A main competitor, Santander, disclosed that it has reduced its mortgage lending by £10.1 billion this year, attributing this decision to elevated funding expenses.

The bank is experiencing a rise in mortgage arrears: 0.74% of its loan portfolio is now overdue by 90 days or more, which is an increase from 0.62% the previous year.

Santander reported that, on average, the mortgages it has approved this year are valued at £227,000, which represents a decrease from £237,000 during the same timeframe in 2022.

Ashley Webb of Capital Economics highlighted the sluggish housing market as a major factor contributing to the economic downturn, stating, “This is one of the key indicators leading us to believe that the economy is on the brink of, or perhaps already in, a mild recession.”

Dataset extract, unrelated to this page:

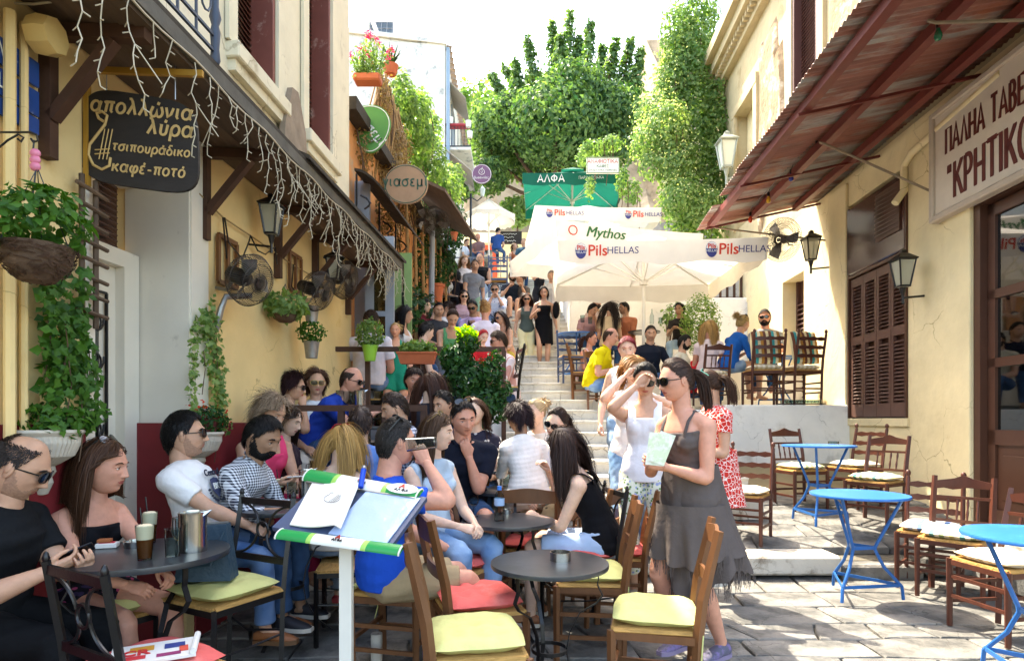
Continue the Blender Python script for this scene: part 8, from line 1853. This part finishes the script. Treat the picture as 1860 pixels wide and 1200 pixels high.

He cautioned that the deceleration in the property market would have a substantial impact on the economy, “directly affecting residential investments and consumer expenditure, and indirectly through a diminished wealth effect that would curtail consumer spending.”

Despite these challenging conditions, Lloyds maintains an optimistic outlook, projecting a 0.4% growth in GDP for this year, which is double their initial prediction of 0.2%. They anticipate this growth to quicken to 0.5% in the following year and reach 1% by 2025, revising earlier forecasts of 0.3% and 0.7% growth, respectively.

Mr. Chalmers expressed that the economy has fared better than anticipated, providing the impetus for the upgraded growth projections.